Set problem - Quote from the first line below through the line that contains "C = SC.collection", both included, and leave the pictures out.

Information provided -
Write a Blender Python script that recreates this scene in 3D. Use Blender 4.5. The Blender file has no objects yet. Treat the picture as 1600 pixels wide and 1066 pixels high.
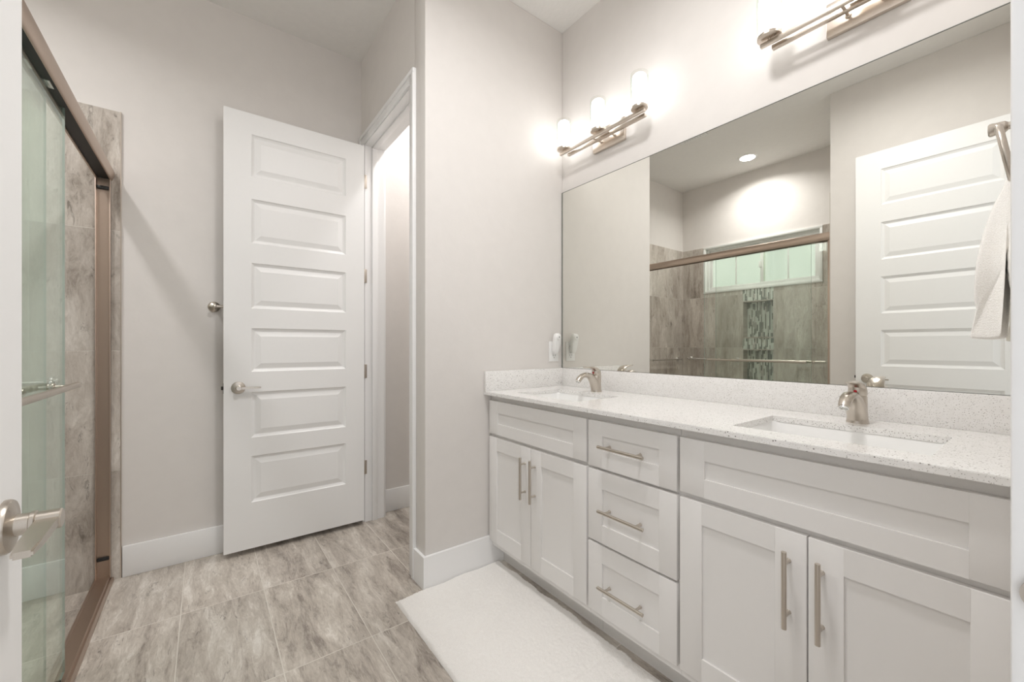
import bpy, bmesh, math, random
from math import pi, sin, cos, radians
from mathutils import Vector, Matrix

random.seed(7)
SC = bpy.context.scene
C = SC.collection

# ------------------------------------------------------------------ camera
cam_d = bpy.data.cameras.new('camera')
cam = bpy.data.objects.new('camera', cam_d)
C.objects.link(cam)
cam.location = (0, 0, 1.142)
cam.rotation_euler = (radians(90), 0, radians(-36.832))
cam_d.sensor_width = 36
cam_d.lens = 640.413 * 36 / 1600
cam_d.shift_y = 6.8 / 1600
cam_d.clip_start = 0.01
SC.camera = cam

# ------------------------------------------------------------------ world, exposure
w = bpy.data.worlds.new('world')
SC.world = w
w.use_nodes = True
bg = w.node_tree.nodes['Background']
bg.inputs[0].default_value = (0.95, 0.97, 1.0, 1)
bg.inputs[1].default_value = 0.95
SC.view_settings.view_transform = 'Standard'
SC.view_settings.look = 'None'
SC.view_settings.gamma = 1
SC.view_settings.use_curve_mapping = False
SC.view_settings.exposure = 0.34
SHADE_EMIT = 5.2        # frosted shades of the two vanity lights
LENS_EMIT = 14.0        # lenses of the recessed ceiling lights
SHOWER_W, ROOM_FILL_W, TOILET_W = 9.5, 13.2, 6.5     # watts of the recessed ceiling lights; the room one is added fill
SC.cycles.use_denoising = True
SC.cycles.max_bounces = 16
SC.cycles.diffuse_bounces = 8
SC.cycles.glossy_bounces = 8
SC.cycles.transparent_max_bounces = 24
SC.cycles.sample_clamp_indirect = 6

# ------------------------------------------------------------------ room numbers (metres, camera stands in the doorway at x = y = 0)
XM = 1.715     # mirror wall
XD = 0.827     # toilet-room doorway wall
YC = 1.785     # end wall of the vanity
YF = 2.771     # far wall
H = 3.013      # ceiling
XL = -0.305    # left wall block
YN = 1.03      # near end wall of the shower
XB = -1.28     # back wall of the shower
YW = 0.011     # entry wall
TT = 2.286     # top of the shower tile
XT = -0.329    # tile edge on the far wall
ZS = -0.022    # shower floor

# ------------------------------------------------------------------ material helpers
def sock(nt, s, v):
    if isinstance(v, bpy.types.NodeSocket):
        nt.links.new(v, s)
    else:
        s.default_value = v

def math_n(nt, op, a, b=0.0, c=None):
    n = nt.nodes.new('ShaderNodeMath'); n.operation = op
    sock(nt, n.inputs[0], a); sock(nt, n.inputs[1], b)
    if c is not None: sock(nt, n.inputs[2], c)
    return n.outputs[0]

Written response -
Write a Blender Python script that recreates this scene in 3D. Use Blender 4.5. The Blender file has no objects yet. Treat the picture as 1600 pixels wide and 1066 pixels high.
import bpy, bmesh, math, random
from math import pi, sin, cos, radians
from mathutils import Vector, Matrix

random.seed(7)
SC = bpy.context.scene
C = SC.collection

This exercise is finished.